Friday 19 January 2024

Iberico @ Dian Xiao Er

Not wise it is, I tell you, to begin a post about food at 11pm at night when you're hungry but can't eat because you're fasting for a blood test that you have to take the very next morning.

What impulse it was that made me begin writing about a fatty piece of iberico pork from Dian Xiao Er, I don't know. 

But I don't like leaving things off when I've already started, so decided to continue.

Big mistake.

I got so hungry.

Not that I could make a hasty order for this dish eleven o'clock at night, but I'm pretty sure it's going to be on the order list when I go back to the restaurant next time. 

Dian Xiao Er has quite a variety of dishes suited for all ages.

Whether you be the sort who likes soups, vegetables, eggs, poultry, staples, appetizers or meat, this restaurant has it all. 

Of course their signature star dish is the roast duck which they serve with Angelica Herb sauce, or Tang Kwei sauce, and you'd be best not to miss out when you come eat here. 

We've been taking the duck with Tang Kwei sauce most of the time, but in recent days, it's not just the duck that we've taken a liking to.

There's also this- the Iberico Pork done Char Siew style- which I've had, I think, at least twice, and which, to me, is one of the more interesting dishes at Dian Xiao Er here.

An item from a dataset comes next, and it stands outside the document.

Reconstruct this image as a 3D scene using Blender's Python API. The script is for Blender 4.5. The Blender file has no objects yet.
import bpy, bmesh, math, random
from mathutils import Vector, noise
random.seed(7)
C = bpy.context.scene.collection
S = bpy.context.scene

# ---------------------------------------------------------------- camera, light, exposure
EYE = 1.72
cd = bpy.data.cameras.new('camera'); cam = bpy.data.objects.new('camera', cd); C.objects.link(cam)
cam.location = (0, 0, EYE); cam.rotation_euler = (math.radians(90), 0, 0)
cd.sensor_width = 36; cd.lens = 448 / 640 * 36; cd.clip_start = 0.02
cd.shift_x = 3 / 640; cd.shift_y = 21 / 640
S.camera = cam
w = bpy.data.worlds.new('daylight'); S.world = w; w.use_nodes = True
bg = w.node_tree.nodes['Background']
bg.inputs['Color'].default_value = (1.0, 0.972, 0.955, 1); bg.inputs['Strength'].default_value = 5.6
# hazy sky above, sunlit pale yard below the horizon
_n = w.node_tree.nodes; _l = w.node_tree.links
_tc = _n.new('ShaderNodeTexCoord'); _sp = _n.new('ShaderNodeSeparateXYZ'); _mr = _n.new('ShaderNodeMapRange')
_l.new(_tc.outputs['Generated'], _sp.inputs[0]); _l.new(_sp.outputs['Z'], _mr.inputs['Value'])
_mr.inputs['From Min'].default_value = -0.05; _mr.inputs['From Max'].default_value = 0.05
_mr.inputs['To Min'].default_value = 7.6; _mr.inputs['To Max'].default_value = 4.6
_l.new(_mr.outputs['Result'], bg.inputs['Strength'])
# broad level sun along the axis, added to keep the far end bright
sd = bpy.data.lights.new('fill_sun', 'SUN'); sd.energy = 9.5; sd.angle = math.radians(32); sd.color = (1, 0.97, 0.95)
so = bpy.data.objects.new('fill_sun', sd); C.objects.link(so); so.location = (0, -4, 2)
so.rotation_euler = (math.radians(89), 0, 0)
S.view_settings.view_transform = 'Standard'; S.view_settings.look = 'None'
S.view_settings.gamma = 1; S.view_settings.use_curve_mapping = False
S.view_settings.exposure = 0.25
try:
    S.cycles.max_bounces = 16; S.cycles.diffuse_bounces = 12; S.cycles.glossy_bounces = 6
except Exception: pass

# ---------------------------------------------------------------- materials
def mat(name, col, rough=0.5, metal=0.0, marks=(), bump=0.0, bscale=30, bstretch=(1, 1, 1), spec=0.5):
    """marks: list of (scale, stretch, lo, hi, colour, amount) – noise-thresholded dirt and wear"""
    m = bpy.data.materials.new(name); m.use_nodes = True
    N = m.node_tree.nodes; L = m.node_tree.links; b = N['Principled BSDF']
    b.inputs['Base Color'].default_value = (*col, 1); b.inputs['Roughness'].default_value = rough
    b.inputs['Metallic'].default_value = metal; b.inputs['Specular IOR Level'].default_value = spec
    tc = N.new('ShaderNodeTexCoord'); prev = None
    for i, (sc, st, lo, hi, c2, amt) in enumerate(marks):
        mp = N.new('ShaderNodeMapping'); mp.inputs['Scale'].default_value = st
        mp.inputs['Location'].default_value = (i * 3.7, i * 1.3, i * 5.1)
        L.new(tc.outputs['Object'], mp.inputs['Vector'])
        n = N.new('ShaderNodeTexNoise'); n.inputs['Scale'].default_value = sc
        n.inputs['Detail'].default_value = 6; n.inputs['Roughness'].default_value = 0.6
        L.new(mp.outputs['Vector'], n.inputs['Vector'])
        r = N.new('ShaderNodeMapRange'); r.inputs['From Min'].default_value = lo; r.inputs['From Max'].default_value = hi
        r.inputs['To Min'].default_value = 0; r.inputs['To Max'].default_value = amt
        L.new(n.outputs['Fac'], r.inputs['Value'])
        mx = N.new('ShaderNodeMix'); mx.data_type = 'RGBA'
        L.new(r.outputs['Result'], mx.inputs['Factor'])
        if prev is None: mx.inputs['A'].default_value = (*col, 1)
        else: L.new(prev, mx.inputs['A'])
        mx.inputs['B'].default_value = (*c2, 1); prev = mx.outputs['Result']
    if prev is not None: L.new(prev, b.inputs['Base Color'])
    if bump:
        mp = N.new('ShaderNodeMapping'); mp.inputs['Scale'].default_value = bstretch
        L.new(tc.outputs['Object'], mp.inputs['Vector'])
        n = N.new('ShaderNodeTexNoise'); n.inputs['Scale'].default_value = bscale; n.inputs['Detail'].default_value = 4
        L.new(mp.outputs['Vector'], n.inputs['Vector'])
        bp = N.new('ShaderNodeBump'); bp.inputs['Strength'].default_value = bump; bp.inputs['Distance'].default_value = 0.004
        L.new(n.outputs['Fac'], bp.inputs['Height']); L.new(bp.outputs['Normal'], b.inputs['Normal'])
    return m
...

It's a little hard to explain just why this dish is so good. 

At first glance it seems like an ordinary plate of char siew.

Which well might be, except that it somehow grabs your attention and lingers deep inside your mind for a very long time after.

To someone who's trying it for the first time, it might be the skin on the top of each slice that stands out.

To another, however, it might be the fat, or the caramelized sweetness of the char siew that (so far) I've found unparalleled to any other.

I take a great fancy to the skin of this char siew. 

At first glance, it might seem like a little burnt (like why is it so dark?), but poke at it with your chopsticks (if you can), and you'll find that there isn't any chao ta taste on the skin, and instead of a top which you have to painstakingly scrape off, you get a layer that's crisp, crunchy and chewy similar to the crackling tops of siew yok that most people know and love. 

It isn't just the skin of this dish that I've taken a fancy to, however.

There's also the fat. 

Which, even though it would be controversial diet-wise to some of us, is in fact the star of this dish, and a waste it would be if there were none of it at all. 

Fortunately the guys here at Dian Xiao Er do it rather well, and once you've gotten used to the spongy, collagen-like chew, once you've gotten used to the burst of natural oils that spring forth from the fat, this distinctive flavor, and texture, is exactly what you'll think of when you contemplate your order the next time. 

I've come to appreciate the flavors, and the chew, of the fat in this char siew. 

But more than that, it is the caramelized sweetness of the meat which I've come to love. 

Simply because I don't think I'll be able to find a piece of char siew this soft, this spongy, this tasty, and this sweet, at anywhere.